La tragedia della prima guerra mondiale – di cui molto si parla in questi mesi a causa del centenario – fa da sfondo alla romantica vicenda raccontata da Patrice Leconte nel suo Una promessa, tratto dalla novella di Stefan Zweig Il viaggio nel passato, in sala con Officine Ubu dal 2 ottobre dopo lunga attesa (era fuori concorso alla Mostra di Venezia 2013). Ma la guerra è un fondale molto distante e sfumato se non nell’ultima scena, che si svolge alcuni anni dopo la fine del conflitto: il passaggio di una parata di veterani ci fa intuire il clima politicamente arroventato che porterà di lì a poco in Germania all’affermazione del nazismo.
Spiega Leconte: “Non volevo che la prima guerra mondiale, che era alle porte nel 1912, quando inizia la vicenda, prendesse il sopravvento su quello che mi sembrava più importante: i sentimenti che uniscono i due personaggi. Questi sentimenti si evolvono in una bolla emotiva che sembra anestetizzarli contro gli eventi esterni”. E aggiunge: “Non ho inventato nulla, perché Zweig nel suo racconto non mostra la guerra più di quanto facciamo noi”. In effetti l’autore è interessato a mettere in scena appunto il desiderio inespresso, fatto di sguardi e di minimi dettagli, quasi sempre vissuto alla presenza di un terzo incomodo. Tale è il desiderio che unisce Friedrich, un ragazzo di umili origini, impiegato in un’acciaieria, e la giovane moglie del proprietario, Lotte. Suo marito, il vecchio Herr Hoffmeister, debole e malato di cuore, trova nell’ambizioso e dotato collaboratore il suo braccio destro. Ben presto lo invita a diventare il suo segretario particolare e a trasferirsi addirittura a casa sua. Naturalmente nella grande dimora borghese si accende un amore segreto e non confessato. Ma quando Friedrich viene inviato in Messico dal principale a seguire i lavori di una miniera, i due giovani si dichiarano, rendendosi conto di non poter stare lontani. E si scambiano una promessa.

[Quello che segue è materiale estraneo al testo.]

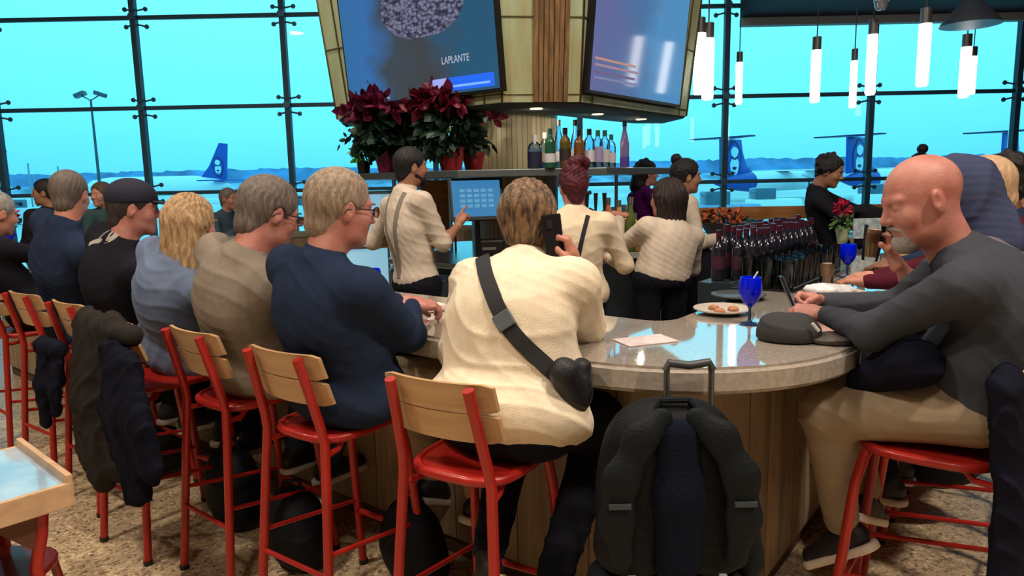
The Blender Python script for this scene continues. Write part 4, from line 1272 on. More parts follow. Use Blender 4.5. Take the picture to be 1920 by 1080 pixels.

“Il romanzo di Zweig – spiega Leconte, autore di film memorabili come Il marito della parrucchiera e L’uomo del treno – pone una grande domanda: il desiderio può sopravvivere al passare del tempo?”. Se nel libro la risposta è decisamente negativa, con un finale raggelato, la sceneggiatura di Jérôme Tonnerre apre uno spiraglio, pur mostrando l’estraneità che si è impadronita dei due innamorati, dopo molti anni di distanza, molte lettere infuocate e poi un lungo silenzio quando la guerra taglia i contatti tra i continenti. “Per il cinema – dice ancora il cineasta francese – senza volere un lieto fine, abbiamo dovuto dare al loro ricongiungimento un po’ di cielo azzurro, un barlume di speranza per il futuro”.
Nei tre ruoli troviamo un cast azzeccato. Rebecca Hall, vista nel film di Woody Allen Vicky Cristina Barcelona, Richard Madden, famoso grazie alla serie Il trono di spade, e Alan Rickman, che dà alla figura di Herr Hoffmeister la giusta dose di ambiguità e malinconia. Ma perché un regista francese ha girato in inglese una storia tedesca scritta da uno scrittore viennese? “All’inizio pensavo che una coproduzione tedesca in lingua tedesca fosse l’unico modo rispettoso per adattare questo libro. Ma ho capito subito che girare in una lingua che non parlo per niente era semplicemente folle. Dal momento che usare il francese sarebbe stato assurdo, i miei produttori hanno suggerito un cast anglosassone e dunque una lingua, come l’inglese, che risulta universale”. Prossima tappa per il prolifico autore francese è Un’ora di tranquillità, una commedia con Christian Clavier e Carole Bouquet che uscirà in Francia a Natale.